+++ DATA EXCERPT +++

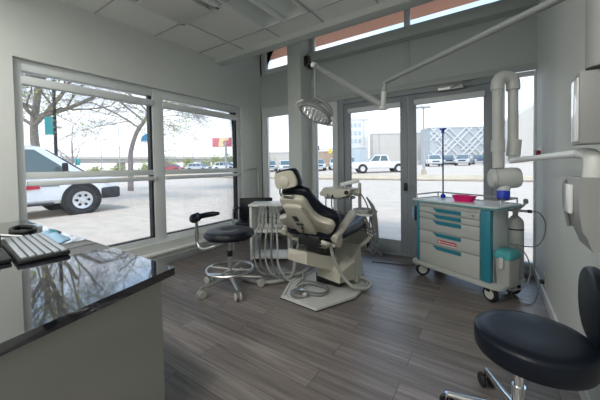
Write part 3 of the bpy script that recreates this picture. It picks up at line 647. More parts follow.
t = thing('assistant_hose_holder', 'holder with silver suction handpieces and looping hoses left of the dental chair', 'hose holder', (-2.3, 2.85, 0))
B = MB(); B.bb((-2.52, 2.78, .74), (-2.20, 2.84, .80), .015); B.tube([(-2.22, 2.81, .77), (-2.08, 2.85, .72), (-1.95, 2.92, .56), (-1.84, 3.0, .55)], .022, 10, 5); B.build('holder_arm', 'hose_light', t)
for k in range(5):
    x = -2.49 + .066 * k
    B = MB(); B.cyl((x, 2.77, .68), (x + .01, 2.76, .86), .013, .010, 10); B.cyl((x + .01, 2.76, .86), (x + .01, 2.75, .905), .016, .012, 10); B.build('handpiece', 'steel' if k != 2 else 'black', t)
    B = MB(); ex = -2.34 + .09 * k
    B.tube([(x, 2.77, .68), (x - .05 + .03 * k, 2.70, .46), (ex - .12, 2.64, .16 + .02 * k), (ex - .02, 2.70, .045), (ex + .10, 2.84, .04), (-1.98, 2.98, .06), (-1.94, 3.10, .10)], [.011, .013][k % 2], 8, 6); B.build('suction_hose', 'hose' if k % 2 else 'hose_light', t)
B = MB(); B.tube([(-2.62, 2.52, .03), (-2.48, 2.50, .025), (-2.28, 2.52, .025), (-2.12, 2.66, .025), (-2.06, 2.85, .04), (-2.08, 3.0, .3), (-2.0, 3.0, .55)], .022, 10, 6); B.build('main_hose', 'hose_light', t)

t = thing('visitor_chair', 'black armchair with steel frame behind the white cabinet in the far corner', 'chair', (-3.43, 3.66, 0), math.radians(34))
B = MB(); B.box((0, .24, .62), (.60, .05, .44), .02, rot=Matrix.Rotation(math.radians(-6), 3, 'X')); B.build('backrest', 'black_vinyl', t, world=False)
B = MB(); B.box((0, 0, .44), (.58, .48, .07), .025); B.build('seat', 'black_vinyl', t, world=False)
for sx in (-1, 1):
    B = MB(); B.tube([(sx * .31, -.24, .01), (sx * .31, -.24, .66), (sx * .31, .22, .66), (sx * .31, .26, .01)], .014, 10); fr = B.build('side_frame', 'steel', t, world=False)
    B = MB(); B.box((sx * .31, 0, .68), (.05, .36, .025), .008); B.build('arm_pad', 'black', fr, world=False)
B = MB(); B.tube([(-3.86, 4.24, .02), (-3.87, 4.28, .8), (-3.90, 4.30, 1.37)], [.014, .012, .010], 8); B.tube([(-3.90, 4.30, 1.37), (-3.94, 4.10, 1.36), (-3.93, 3.98, 1.33)], .010, 8); B.lathe([(0, 0), (.10, 0), (.10, .015), (.02, .02), (0, .02)], (-3.84, 4.24, .0), 16)
tag(B.build('hook_stand', 'steel'), 'thin grey metal stand with a bent top hook in the far left corner', 'stand')

# ================================================================== MEDICAL CART
A_ = math.radians(-27.65)
t = thing('medical_cart', 'pale medical cart with teal corner posts and five drawers by the doors', 'cart', (-.28, 3.778, 0), A_)
def loc(x, y, z=0): return MW[t] @ Vector((x, y, z))
bw0, bw1, by0, by1 = -.445, .436, -.225, .11
B = MB(); B.bb((bw0 + .03, by0 + .015, .20), (bw1 - .03, by1, .935)); B.build('cart_body', 'cartside', t, world=False)
B = MB(); B.bb((bw1 - .035, by0 + .05, .18), (bw1, by1, .93), .004); B.build('side_panel', 'cartside', t, world=False)
B = MB(); B.bb((bw0, by0, .20), (bw0 + .045, by0 + .06, .93), .012); B.build('corner_post', 'teal', t, world=False)
B = MB(); B.bb((bw1 - .10, by0 - .012, .198), (bw1, by0 + .05, .93), .014); B.build('corner_post', 'teal', t, world=False)
B = MB(); B.bb((bw0, by1 - .02, .2), (bw0 + .045, by1 + .01, .93), .01); B.build('corner_post', 'teal', t, world=False)
B = MB(); B.bb((bw0 + .045, by0, .89), (bw1 - .10, by0 + .03, .938), .004); B.build('front_rail', 'cartgrey', t, world=False)
zt = [.888, .815, .745, .60, .445, .200]
dx0, dx1 = bw0 + .05, bw1 - .105
for k in range(5):
    z1, z0 = zt[k] - .004, zt[k + 1] + .004
    B = MB(); B.bb((dx0, by0 - .006, z0), (dx1, by0 + .03, z1), .006); dr = B.build('drawer', 'cartgrey', t, world=False)
    hx0, hx1 = -.20, .135; hz = z1 - .005
    B = MB(); B.rings([[(hx0, by0 - .008, hz), (hx1, by0 - .008, hz), (hx1, by0 - .008, hz - .044), (hx0 + .045, by0 - .008, hz - .044)], [(hx0, by0 - .022, hz), (hx1, by0 - .022, hz), (hx1, by0 - .014, hz - .040), (hx0 + .045, by0 - .014, hz - .040)]]); B.build('drawer_handle', 'teal', dr, world=False)
    if k == 0: B = MB(); B.cyl((.265, by0 - .014, z1 - .03), (.265, by0, z1 - .03), .012); B.build('drawer_lock', 'steel', dr, world=False)
    if k == 3:
        B = MB(); B.bb((-.145, by0 - .0085, .478), (.085, by0 - .006, .518)); lb = B.build('red_label', 'red', dr, world=False)
        B = MB(); B.bb((-.135, by0 - .0095, .488), (-.105, by0 - .0084, .508)); 
        for q in range(12): B.bb((-.095 + .0145 * q, by0 - .0095, .491), (-.095 + .0145 * q + .009, by0 - .0084, .506 - .004 * (q % 3 == 1)))
        B.build('label_print', 'white', lb, world=False)
        B = MB(); B.bb((-.145, by0 - .0082, .468), (.085, by0 - .006, .4775)); B.build('label_border', 'white', lb, world=False)
# top tray
def rrect(x0, y0, x1, y1, r, n=5):
    out = []
    for cx, cy, a0 in ((x1 - r, y1 - r, 0), (x0 + r, y1 - r, PI / 2), (x0 + r, y0 + r, PI), (x1 - r, y0 + r, 1.5 * PI)):
        for k in range(n + 1): a = a0 + PI / 2 * k / n; out.append((cx + r * math.cos(a), cy + r * math.sin(a)))
    return out
B = MB(); B.rings([[(x, y, z) for x, y in rrect(-.50 + i, -.258 + i, .51 - i, .255 - i, .05)] for i, z in ((.01, .935), (0, .945), (0, .965), (.008, .972), (.03, .972), (.036, .962))]); B.build('cart_top', 'white', t, world=False)
B = MB(); B.rings([[(x, y, z) for x, y in rrect(-.504, -.262, .514, .259, .052)] for z in (.944, .956)], False, False); B.build('edge_strip', 'teal_light', t, world=False)
B = MB(); B.tube([(-.455, -.20, .965), (-.455, -.20, 1.02), (-.455, .215, 1.025), (.465, .215, 1.025), (.465, -.10, 1.02), (.465, -.10, .965)], .009, 10); B.tube([(-.455, .215, .965), (-.455, .215, 1.025)], .008); B.tube([(.465, .215, .965), (.465, .215, 1.025)], .008); B.build('guard_rail', 'steel', t, world=False)
B = MB(); B.rings([[(x, y, z) for x, y in rrect(-.515 + i, -.27 + i, .545 - i, .27 - i, .08)] for i, z in ((.02, .150), (0, .16), (0, .188), (.015, .198))]); B.build('base_bumper', 'cartgrey', t, world=False)
for (x, y, a) in ((-.41, -.17, .9), (.40, -.18, -.25), (.42, .19, .2), (-.41, .18, 1.0)):
    B = MB(); c, s_ = math.cos(a), math.sin(a); ro = Matrix.Rotation(a, 3, 'Z')
    B.box((x, y, .152), (.06, .06, .016), .006); B.box((x, y, .125), (.05, .062, .05), .012, rot=ro); B.box((x - .045 * c, y - .045 * s_, .135), (.07, .05, .014), .004, rot=ro); B.build('caster_fork', 'black' if x > 0 else 'cartgrey', t, world=False)
    B = MB(); ax = Vector((-s_, c, 0)); p = Vector((x + .01, y, .080))
    B.lathe([(0, -.018), (.058, -.020), (.074, -.018), (.080, -.010), (.080, .010), (.074, .018), (.058, .020), (0, .018)], p, 24, ax); wh = B.build('caster_wheel', 'black', t, world=False)
    B = MB(); B.lathe([(0, -.024), (.05, -.024), (.054, -.018), (.054, .018), (.05, .024), (0, .024)], p, 24, ax); B.build('wheel_hub', 'xray', wh, world=False)
B = MB(); B.tube([(-.445, -.1, .92), (-.53, -.1, .92), (-.53, .10, .92), (-.445, .10, .92)], .012, 8); B.build('push_handle', 'white', t, world=False)

# things on and around the cart
P = loc(-.10, .06, .966)
t2 = thing('pole_stand', 'thin navy pole with star-shaped top standing on the medical cart', 'pole', loc(-.345, .16, .964))
B = MB(); B.cyl((0, 0, .02), (0, 0, .87), .009, seg=10); B.build('pole', 'bluepole', t2, world=False)
B = MB(); B.lathe([(0, 0), (.03, 0), (.03, .03), (.012, .05), (0, .05)], seg=16); B.build('pole_foot', 'blue', t2, world=False)
B = MB(); B.cyl((0, 0, .83), (0, 0, .87), .018); 
for k in range(4): a = PI / 2 * k + .4; B.tube([(0, 0, .865), (.04 * math.cos(a), .04 * math.sin(a), .89)], .010, 6)
B.build('pole_hook', 'blue', t2, world=False)
pb = loc(.01, .03, .963)
t2 = thing('pink_bowl', 'bright pink plastic emesis bowl on top of the medical cart', 'bowl', pb, A_ + .15)
B = MB(); rs = []
for k, z in ((.78, 0), (.88, .03), (1.0, .062), (1.03, .066), (.97, .066), (.84, .03), (.70, .008)): rs.append([(x * k, y * k, z) for x, y in ell(.125, .085, 32, 3)])
B.rings(rs); B.build('bowl_body', 'pink', t2, world=False)
B = MB(); B.box((.10, 0, .068), (.07, .12, .008), .003); B.build('bowl_grip', 'pink', t2, world=False)
# oxygen tank
po = loc(.46, .19, .199)
t2 = thing('oxygen_tank', 'grey oxygen cylinder with regulator standing on the back corner of the cart base', 'oxygen tank', po)
B = MB(); B.lathe([(0, 0), (.068, 0), (.074, .01), (.074, .56), (.068, .60), (.04, .635), (.025, .645), (.022, .67), (0, .67)], seg=28); B.build('cylinder', 'tank', t2, world=False)
B = MB(); B.lathe([(.0745, .50), (.0755, .50), (.0755, .515), (.0745, .515)], seg=28); B.build('black_band', 'black', t2, world=False)
B = MB(); B.box((0, 0, .69), (.05, .05, .06), .008); B.cyl((-.07, 0, .70), (.10, -.02, .70), .014); B.cyl((-.07, -.02, .73), (-.07, .01, .73), .035); B.cyl((.02, -.05, .71), (.02, .02, .71), .022); B.tube([(.03, 0, .72), (.07, -.01, .76), (.085, -.01, .80)], .012); B.cyl((.085, -.02, .79), (.085, .01, .81), .022); B.build('regulator', 'tank', t2, world=False)
B = MB(); B.cyl((.10, -.02, .70), (.135, -.025, .70), .017); B.build('hose_fitting', 'black', t2, world=False)
B = MB(); B.lathe([(0, 0), (.027, .002), (.027, .02), (0, .022)], (-.07, -.025, .73), 16, (0, -1, 0)); B.build('gauge', 'black', t2, world=False)
B = MB(); wpo = Vector(po)
B.tube([Vector((.13, -.025, .70)), Vector((.19, -.03, .69)), Vector((.235, -.04, .60)), Vector((.225, -.05, .46)), Vector((.17, -.05, .36)), Vector((.08, -.04, .34)), Vector((.0, -.08, .36))], .006, 8, 6); B.build('oxygen_hose', 'hose', t2, world=False)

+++

PROMPT => Look at the listing and set down only the lines from its start through the line with "B.build('main_hose', 'hose_light', t)", word for word and without pictures.

SOLVED EXERCISE =>
Write part 3 of the bpy script that recreates this picture. It picks up at line 647. More parts follow.
t = thing('assistant_hose_holder', 'holder with silver suction handpieces and looping hoses left of the dental chair', 'hose holder', (-2.3, 2.85, 0))
B = MB(); B.bb((-2.52, 2.78, .74), (-2.20, 2.84, .80), .015); B.tube([(-2.22, 2.81, .77), (-2.08, 2.85, .72), (-1.95, 2.92, .56), (-1.84, 3.0, .55)], .022, 10, 5); B.build('holder_arm', 'hose_light', t)
for k in range(5):
    x = -2.49 + .066 * k
    B = MB(); B.cyl((x, 2.77, .68), (x + .01, 2.76, .86), .013, .010, 10); B.cyl((x + .01, 2.76, .86), (x + .01, 2.75, .905), .016, .012, 10); B.build('handpiece', 'steel' if k != 2 else 'black', t)
    B = MB(); ex = -2.34 + .09 * k
    B.tube([(x, 2.77, .68), (x - .05 + .03 * k, 2.70, .46), (ex - .12, 2.64, .16 + .02 * k), (ex - .02, 2.70, .045), (ex + .10, 2.84, .04), (-1.98, 2.98, .06), (-1.94, 3.10, .10)], [.011, .013][k % 2], 8, 6); B.build('suction_hose', 'hose' if k % 2 else 'hose_light', t)
B = MB(); B.tube([(-2.62, 2.52, .03), (-2.48, 2.50, .025), (-2.28, 2.52, .025), (-2.12, 2.66, .025), (-2.06, 2.85, .04), (-2.08, 3.0, .3), (-2.0, 3.0, .55)], .022, 10, 6); B.build('main_hose', 'hose_light', t)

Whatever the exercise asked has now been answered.